Das Betriebsverfassungsgesetz gibt es seit 1952. Exakt wird hier festgelegt, wann und wie das Recht auf einen frei gewählten Betriebsrat besteht. Doch das Gesetz ist häufig nicht das Papier wert, auf dem es gedruckt ist. „Also nach unserer Erfahrung ist es so, dass dieser Straftatbestand der Be- und Verhinderung von Betriebsräten der Straftatbestand in der Bundesrepublik Deutschland ist, der am allerwenigsten überhaupt verfolgt wird“ so Werner Rügemer.

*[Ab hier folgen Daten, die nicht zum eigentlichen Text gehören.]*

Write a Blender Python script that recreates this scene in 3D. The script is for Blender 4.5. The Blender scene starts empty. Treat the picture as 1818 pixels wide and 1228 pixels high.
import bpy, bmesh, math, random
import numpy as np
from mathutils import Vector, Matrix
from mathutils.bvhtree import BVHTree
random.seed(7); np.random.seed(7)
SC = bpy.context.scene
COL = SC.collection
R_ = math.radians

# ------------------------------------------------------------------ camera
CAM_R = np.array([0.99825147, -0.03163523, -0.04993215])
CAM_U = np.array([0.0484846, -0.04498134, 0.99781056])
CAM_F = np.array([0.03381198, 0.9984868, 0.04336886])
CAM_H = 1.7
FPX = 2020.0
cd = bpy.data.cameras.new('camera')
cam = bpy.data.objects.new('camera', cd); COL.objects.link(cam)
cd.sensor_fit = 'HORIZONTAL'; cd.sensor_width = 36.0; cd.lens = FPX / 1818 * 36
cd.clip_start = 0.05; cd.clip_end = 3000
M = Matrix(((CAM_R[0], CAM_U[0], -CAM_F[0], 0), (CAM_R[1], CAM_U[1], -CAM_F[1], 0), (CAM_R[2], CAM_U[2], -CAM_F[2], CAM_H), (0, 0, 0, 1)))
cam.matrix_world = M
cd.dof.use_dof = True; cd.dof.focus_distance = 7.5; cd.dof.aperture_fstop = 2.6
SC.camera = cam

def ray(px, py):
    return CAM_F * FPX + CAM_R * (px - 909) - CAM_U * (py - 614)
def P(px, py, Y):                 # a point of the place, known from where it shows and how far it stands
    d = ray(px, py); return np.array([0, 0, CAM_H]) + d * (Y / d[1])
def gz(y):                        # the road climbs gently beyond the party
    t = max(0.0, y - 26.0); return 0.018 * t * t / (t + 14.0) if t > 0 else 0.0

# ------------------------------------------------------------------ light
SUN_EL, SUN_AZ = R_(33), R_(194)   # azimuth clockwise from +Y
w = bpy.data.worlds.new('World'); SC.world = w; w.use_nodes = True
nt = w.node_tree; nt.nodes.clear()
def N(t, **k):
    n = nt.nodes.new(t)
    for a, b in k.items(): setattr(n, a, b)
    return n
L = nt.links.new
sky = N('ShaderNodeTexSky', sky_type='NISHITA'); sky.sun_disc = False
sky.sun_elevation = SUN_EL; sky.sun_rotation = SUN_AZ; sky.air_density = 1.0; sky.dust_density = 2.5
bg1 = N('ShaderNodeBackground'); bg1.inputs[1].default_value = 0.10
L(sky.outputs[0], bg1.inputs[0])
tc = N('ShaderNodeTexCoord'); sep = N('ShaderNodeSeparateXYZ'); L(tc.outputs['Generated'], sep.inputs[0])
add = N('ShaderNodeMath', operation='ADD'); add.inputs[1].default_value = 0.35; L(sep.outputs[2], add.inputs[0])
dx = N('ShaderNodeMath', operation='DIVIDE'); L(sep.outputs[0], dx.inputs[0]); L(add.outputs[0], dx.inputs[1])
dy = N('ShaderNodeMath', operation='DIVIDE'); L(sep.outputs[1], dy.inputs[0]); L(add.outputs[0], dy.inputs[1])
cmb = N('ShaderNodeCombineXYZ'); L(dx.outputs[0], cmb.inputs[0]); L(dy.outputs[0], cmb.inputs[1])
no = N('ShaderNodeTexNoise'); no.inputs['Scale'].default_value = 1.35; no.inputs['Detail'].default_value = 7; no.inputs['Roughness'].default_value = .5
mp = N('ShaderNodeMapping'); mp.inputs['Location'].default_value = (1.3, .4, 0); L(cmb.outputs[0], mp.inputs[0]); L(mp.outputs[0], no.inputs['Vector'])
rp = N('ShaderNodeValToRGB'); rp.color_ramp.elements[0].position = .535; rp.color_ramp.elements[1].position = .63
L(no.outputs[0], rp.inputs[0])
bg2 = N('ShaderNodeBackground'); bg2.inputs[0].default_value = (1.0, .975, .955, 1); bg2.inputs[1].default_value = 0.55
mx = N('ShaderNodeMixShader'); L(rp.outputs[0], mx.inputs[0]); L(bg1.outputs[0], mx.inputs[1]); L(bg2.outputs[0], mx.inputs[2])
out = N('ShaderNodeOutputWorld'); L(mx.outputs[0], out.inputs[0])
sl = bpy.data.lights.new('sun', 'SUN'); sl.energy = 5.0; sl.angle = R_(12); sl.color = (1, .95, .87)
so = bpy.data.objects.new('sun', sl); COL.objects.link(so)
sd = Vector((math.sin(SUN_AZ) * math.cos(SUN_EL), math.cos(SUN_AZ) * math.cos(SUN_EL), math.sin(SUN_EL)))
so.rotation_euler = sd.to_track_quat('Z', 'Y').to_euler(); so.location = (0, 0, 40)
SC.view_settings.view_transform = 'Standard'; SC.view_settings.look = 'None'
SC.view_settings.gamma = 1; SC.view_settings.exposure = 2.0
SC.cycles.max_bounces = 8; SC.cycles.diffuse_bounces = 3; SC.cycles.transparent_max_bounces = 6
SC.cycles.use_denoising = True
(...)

Das hat auch Torben Ackermann am eigenen Leib erfahren. Er gründet mithilfe der Gewerkschaft NGG im mittelständischen Unternehmen Götz Brot eine eigene Liste zur Betriebsratswahl. Aber in Waldbüttelbrunn bei Würzburg sind Gewerkschaftsvertreter im Betriebsrat nicht willkommen. Das wird Ackermann am eigenen Leib erfahren und am Ende gehen müssen.

Die Politik schaut weg

Die Justiz, so zeigen die Recherchen, verfolgt diese Straftatbestände oft nur halbherzig. Meist werden Ermittlungen nach Zahlung geringer Geldbeträge eingestellt. Auch die Gewerkschaften haben darauf bislang keine angemessene Antwort: „Man hat natürlich eine Politik des Ausgleichs, der Nicht-Konfrontation, der Verständigung mit der Arbeitgeberseite. In vieler Hinsicht ist die Gewerkschaft eine Lobbyorganisation geworden“, sagt der Arbeitsrechtsexperte Prof. Wolfgang Däubler. Und die Politik? Sieht keinen Handlungsbedarf.

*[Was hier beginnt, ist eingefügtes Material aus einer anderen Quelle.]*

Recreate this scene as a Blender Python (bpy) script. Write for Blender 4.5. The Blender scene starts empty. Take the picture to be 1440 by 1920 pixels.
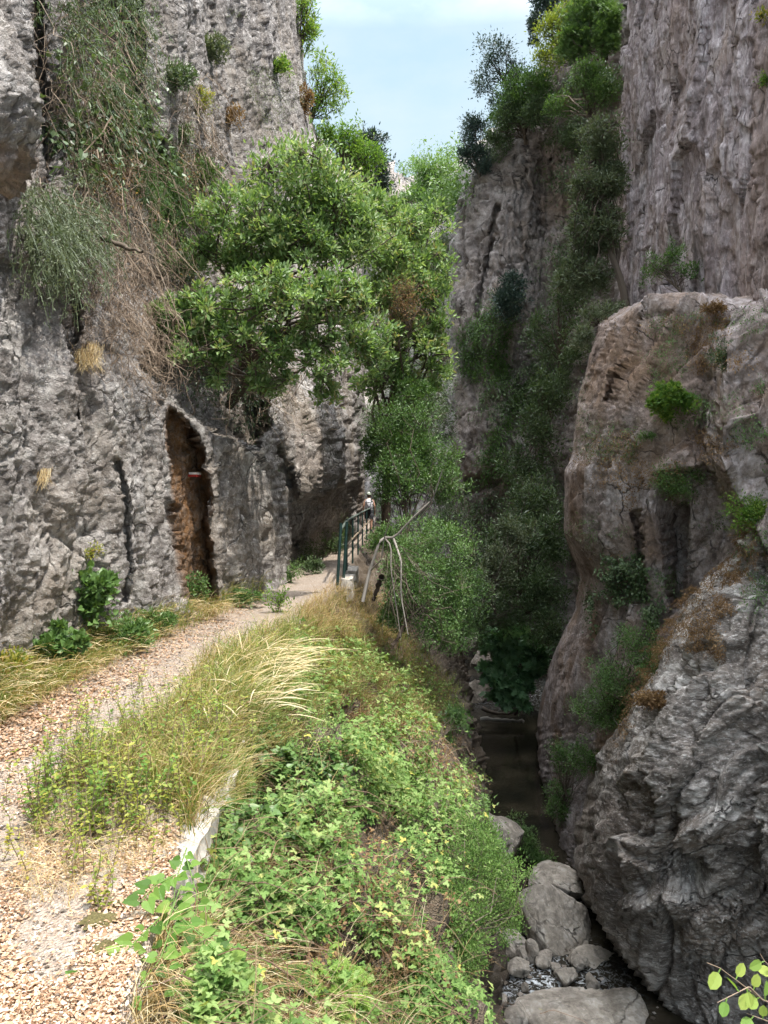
import bpy, math, random
import numpy as np
from mathutils import Vector, Matrix
random.seed(7); rng = np.random.default_rng(7)
SC = bpy.context.scene
COL = SC.collection
R_ = math.radians

# ------------------------------------------------------------------ camera
F, CX, HY, EYE = 1440.0, 720.0, 930.0, 1.6
cam_d = bpy.data.cameras.new('camera'); cam = bpy.data.objects.new('camera', cam_d); COL.objects.link(cam)
cam.location = (0, 0, EYE); cam.rotation_euler = (R_(90), 0, 0)
cam_d.sensor_fit = 'VERTICAL'; cam_d.sensor_height = 36; cam_d.sensor_width = 27; cam_d.lens = 27
cam_d.shift_y = -(960 - HY) / 1920.0
cam_d.clip_start = 0.05; cam_d.clip_end = 1000
SC.camera = cam

# ------------------------------------------------------------------ light
SUN_EL, SUN_AZ = 66.0, 132.0       # azimuth clockwise from +Y (the way the camera looks)
sd = bpy.data.lights.new('sun', 'SUN'); sun = bpy.data.objects.new('sun', sd); COL.objects.link(sun)
sd.energy = 2.1; sd.angle = R_(0.6); sd.color = (1.0, 0.94, 0.85)
az, el = R_(SUN_AZ), R_(SUN_EL)
sv = Vector((math.sin(az) * math.cos(el), math.cos(az) * math.cos(el), math.sin(el)))
sun.rotation_euler = sv.to_track_quat('Z', 'Y').to_euler(); sun.location = (20, -20, 60)
world = bpy.data.worlds.new('World'); SC.world = world; world.use_nodes = True
nt = world.node_tree; nt.nodes.clear()
wo = nt.nodes.new('ShaderNodeOutputWorld'); bg = nt.nodes.new('ShaderNodeBackground')
sky = nt.nodes.new('ShaderNodeTexSky'); sky.sky_type = 'NISHITA'; sky.sun_disc = False
sky.sun_elevation = el; sky.sun_rotation = az; sky.air_density = 1.0; sky.dust_density = 1.5; sky.ozone_density = 1.0
tc = nt.nodes.new('ShaderNodeTexCoord'); mp = nt.nodes.new('ShaderNodeMapping'); mp.inputs['Scale'].default_value = (1.2, 1.2, 2.6)
ns = nt.nodes.new('ShaderNodeTexNoise'); ns.inputs['Scale'].default_value = 2.2; ns.inputs['Detail'].default_value = 7; ns.inputs['Roughness'].default_value = .55
cr = nt.nodes.new('ShaderNodeValToRGB'); cr.color_ramp.elements[0].position = .40; cr.color_ramp.elements[1].position = .66
cr.color_ramp.elements[0].color = (.16, .16, .16, 1); cr.color_ramp.elements[1].color = (.9, .9, .9, 1)
mx = nt.nodes.new('ShaderNodeMix'); mx.data_type = 'RGBA'; mx.inputs['B'].default_value = (7.0, 7.5, 7.8, 1)
nt.links.new(tc.outputs['Generated'], mp.inputs[0]); nt.links.new(mp.outputs[0], ns.inputs['Vector'])
nt.links.new(ns.outputs['Fac'], cr.inputs[0]); nt.links.new(cr.outputs[0], mx.inputs['Factor'])
sx0 = nt.nodes.new('ShaderNodeSeparateXYZ'); nt.links.new(tc.outputs['Generated'], sx0.inputs[0])
hz = nt.nodes.new('ShaderNodeValToRGB'); nt.links.new(sx0.outputs[2], hz.inputs[0])
hz.color_ramp.elements[0].position = .52; hz.color_ramp.elements[1].position = .80
hz.color_ramp.elements[0].color = (2.0, 2.3, 2.4, 1); hz.color_ramp.elements[1].color = (27, 27.5, 28, 1)
nt.links.new(hz.outputs[0], mx.inputs['B'])
cv = nt.nodes.new('ShaderNodeMix'); cv.data_type = 'RGBA'; cv.inputs['B'].default_value = (1.4, 1.95, 2.3, 1)
hf = nt.nodes.new('ShaderNodeMapRange'); hf.inputs['From Min'].default_value = .50; hf.inputs['From Max'].default_value = .75; hf.inputs['To Min'].default_value = .8; hf.inputs['To Max'].default_value = .0
nt.links.new(sx0.outputs[2], hf.inputs[0]); nt.links.new(hf.outputs[0], cv.inputs['Factor']); nt.links.new(sky.outputs[0], cv.inputs['A'])
nt.links.new(cv.outputs['Result'], mx.inputs['A']); nt.links.new(mx.outputs['Result'], bg.inputs[0])
bg.inputs[1].default_value = 0.15; nt.links.new(bg.outputs[0], wo.inputs[0])
SC.view_settings.view_transform = 'Standard'; SC.view_settings.look = 'None'
SC.view_settings.gamma = 1.0; SC.view_settings.exposure = 1.52
SC.cycles.max_bounces = 8; SC.cycles.transparent_max_bounces = 8

# ------------------------------------------------------------------ helpers
def W(px, py, d):
    px = np.asarray(px, float); py = np.asarray(py, float); d = np.asarray(d, float)
    return np.stack(np.broadcast_arrays((px - CX) / F * d, d, EYE + (HY - py) / F * d), -1)
def w1(px, py, d): return W(px, py, d)
def proj(P):
    y = np.maximum(P[..., 1], 1e-3)
    return CX + P[..., 0] / y * F, HY - (P[..., 2] - EYE) / y * F
def nrm(v): return v / np.maximum(np.linalg.norm(v, axis=-1, keepdims=True), 1e-9)
def hsh(x, y, z, s):
    n = (x.astype(np.int64) * 374761393 + y.astype(np.int64) * 668265263 + z.astype(np.int64) * 1440662683 + s * 974634777) & 0xFFFFFFFF
    n = ((n ^ (n >> 13)) * 1274126177) & 0xFFFFFFFF
    n = ((n ^ (n >> 15)) * 2246822519) & 0xFFFFFFFF
    return ((n ^ (n >> 16)) & 0xFFFFFF) / float(0xFFFFFF)
def vnoise(P, s=0):
    i = np.floor(P).astype(np.int64); f = P - i; f = f * f * f * (f * (f * 6 - 15) + 10)
    r = 0
    for a in (0, 1):
        for b in (0, 1):
            for c in (0, 1):
                w = (f[..., 0] if a else 1 - f[..., 0]) * (f[..., 1] if b else 1 - f[..., 1]) * (f[..., 2] if c else 1 - f[..., 2])
                r = r + w * hsh(i[..., 0] + a, i[..., 1] + b, i[..., 2] + c, s)
    return r * 2 - 1
def fbm(P, o=4, s=0, ridge=False):
    r = 0; a = .5
    for k in range(o):
        n = vnoise(P * 2 ** k + k * 13.7, s + k)
        r = r + a * ((1 - 2 * np.abs(n)) if ridge else n); a *= .5
    return r
def facets(P, size, s=0, tilt=.9):
    """broken rock: every Voronoi cell is a tilted plane at its own height"""
    Q = P / size; i = np.floor(Q).astype(np.int64)
    best = np.full(Q.shape[:-1], 1e9); val = np.zeros(Q.shape[:-1])
    for a in (-1, 0, 1):
        for b in (-1, 0, 1):
            for c in (-1, 0, 1):
                x, y, z = i[..., 0] + a, i[..., 1] + b, i[..., 2] + c
                j = [hsh(x, y, z, s + k) for k in range(3)]
                dx = Q[..., 0] - x - j[0]; dy = Q[..., 1] - y - j[1]; dz = Q[..., 2] - z - j[2]
                dd = dx * dx + dy * dy + dz * dz
                v = (dx * (j[1] * 2 - 1) + dy * (j[2] * 2 - 1) + dz * (j[0] * 2 - 1)) * tilt * 1.6 + (hsh(x, y, z, s + 9) - .5)
                m = dd < best; best = np.where(m, dd, best); val = np.where(m, v, val)
    return val
def inpoly(px, py, poly):
    c = np.zeros(np.shape(px), bool); n = len(poly); j = n - 1
    for i in range(n):
        xi, yi = poly[i]; xj, yj = poly[j]
        if yi != yj:
            c ^= ((yi > py) != (yj > py)) & (px < (xj - xi) * (py - yi) / (yj - yi) + xi)
        j = i
    return c
def softpoly(px, py, poly, soft):
    m = 0
    for k in range(9):
        a = k * 2.4; r = soft * math.sqrt(k / 9)
        m = m + inpoly(px + r * math.cos(a), py + r * math.sin(a), poly)
    return m / 9.0

def mk(name, V, F, mat, parent=None, attrs=None, smooth=False):
    """F: list of (n,k) integer arrays"""
    V = np.ascontiguousarray(V, np.float32).reshape(-1, 3)
    F = [np.asarray(f, np.int32) for f in (F if isinstance(F, list) else [F]) if len(f)]
    me = bpy.data.meshes.new(name)
    me.vertices.add(len(V)); me.vertices.foreach_set('co', V.ravel())
    tot = np.concatenate([np.full(len(f), f.shape[1], np.int32) for f in F])
    li = np.concatenate([f.ravel() for f in F])
    me.loops.add(len(li)); me.loops.foreach_set('vertex_index', li)
    me.polygons.add(len(tot)); st = np.zeros(len(tot), np.int32); st[1:] = np.cumsum(tot)[:-1]
    me.polygons.foreach_set('loop_start', st); me.polygons.foreach_set('loop_total', tot)
    me.polygons.foreach_set('use_smooth', np.full(len(tot), smooth))
    me.update(calc_edges=True)
    for k, a in (attrs or {}).items():
        at = me.attributes.new(k, 'FLOAT', 'POINT'); at.data.foreach_set('value', np.ascontiguousarray(a, np.float32).ravel())
    me.materials.append(mat)
    o = bpy.data.objects.new(name, me); COL.objects.link(o)
    if parent: o.parent = parent
    return o
def tag(o, label=None, cat=None, group=None, kind=None):
    if label: o['label'] = label
    if cat: o['category'] = cat
    if group: o['group'] = group
    if kind: o['kind'] = kind
    return o
def thing(name, label, cat, loc=(0, 0, 0), group=None):
    o = bpy.data.objects.new(name, None); COL.objects.link(o); o.location = [float(a) for a in loc]; o.empty_display_size = .1
    return tag(o, label, cat, group)

# ------------------------------------------------------------------ materials
def newmat(name):
    m = bpy.data.materials.new(name); m.use_nodes = True; t = m.node_tree
    return m, t, t.nodes['Principled BSDF'], t.nodes['Material Output']
def ramp(t, els, src=None, mode='LINEAR'):
    n = t.nodes.new('ShaderNodeValToRGB'); e = n.color_ramp.elements; n.color_ramp.interpolation = mode
    while len(e) < len(els): e.new(.5)
    for q, (p, c) in zip(e, els): q.position = p; q.color = (*c, 1) if len(c) == 3 else c
    if src: t.links.new(src, n.inputs[0])
    return n.outputs[0]
def tnoise(t, vec, scale, detail=6, rough=.6, dist=0):
    n = t.nodes.new('ShaderNodeTexNoise'); n.inputs['Scale'].default_value = scale; n.inputs['Detail'].default_value = detail
    n.inputs['Roughness'].default_value = rough; n.inputs['Distortion'].default_value = dist
    t.links.new(vec, n.inputs['Vector']); return n.outputs['Fac']
def tmix(t, fac, a, b, mode='MIX'):
    n = t.nodes.new('ShaderNodeMix'); n.data_type = 'RGBA'; n.blend_type = mode
    for v, k in ((fac, 'Factor'), (a, 'A'), (b, 'B')):
        if isinstance(v, (int, float)): n.inputs[k].default_value = v
        elif isinstance(v, tuple): n.inputs[k].default_value = (*v, 1)
        else: t.links.new(v, n.inputs[k])
    return n.outputs['Result']
def tmath(t, op, a, b):
    n = t.nodes.new('ShaderNodeMath'); n.operation = op
    for i, v in enumerate((a, b)):
        if isinstance(v, (int, float)): n.inputs[i].default_value = v
        else: t.links.new(v, n.inputs[i])
    return n.outputs[0]
def tvec(t, scale=(1, 1, 1), rot=(0, 0, 0)):
    c = t.nodes.new('ShaderNodeTexCoord'); m = t.nodes.new('ShaderNodeMapping')
    m.inputs['Scale'].default_value = scale; m.inputs['Rotation'].default_value = rot
    t.links.new(c.outputs['Object'], m.inputs[0]); return m.outputs[0]
def tattr(t, name):
    n = t.nodes.new('ShaderNodeAttribute'); n.attribute_name = name; return n.outputs['Fac']
def tbump(t, h, bsdf, strength=.6, dist=.02):
    b = t.nodes.new('ShaderNodeBump'); b.inputs['Strength'].default_value = strength; b.inputs['Distance'].default_value = dist
    t.links.new(h, b.inputs['Height']); t.links.new(b.outputs[0], bsdf.inputs['Normal'])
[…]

Für die betroffenen Betriebsräte allerdings steht häufig ihre Existenz auf dem Spiel, viele werden krank unter diesem Druck. Denn zimperlich sind die Methoden nicht, die zur Verhinderung von Betriebsräten dienen: Mobbing, Rufmord, Ausspähung des Privatlebens, Verleumdungen, Lügen, falsche Abmahnungen, erfundene Kündigungsgründe, unrechtmäßige Kündigungen.

Engagement für andere Menschen wird bestraft

Heike Becker ist an ihrer Betriebsratstätigkeit fast zerbrochen. Sie verlor ihren Job, ihre Reputation und zeitweise auch ihre Gesundheit. „Die Gedankenschleifen sind nicht mehr weg gegangen, ich habe die ganze Zeit nachdenken müssen über das, was die mir antun.“ Dabei musste die Alleinerziehende mit ihrem Job ihre Eltern und ihre beiden Kinder ernähren. Ihre Söhne sagen heute, der Einsatz ihrer Mutter für andere Menschen wurde bestraft.

Mobbing, Sabotage und Kündigung von drei Betriebsräten werden in der Dokumentation „Die Story im Ersten“ stellvertretend für viele erzählt. Die Politik hat das mit zu verantworten. Denn flexiblere Arbeitsverhältnisse erschweren die betriebliche Mitbestimmung. Diese aber ist ein hohes Gut. Solange sich diese Missstände nicht ändern, werden Unternehmen auch in Zukunft gegen Betriebsräte vorgehen. Mit allen Mitteln.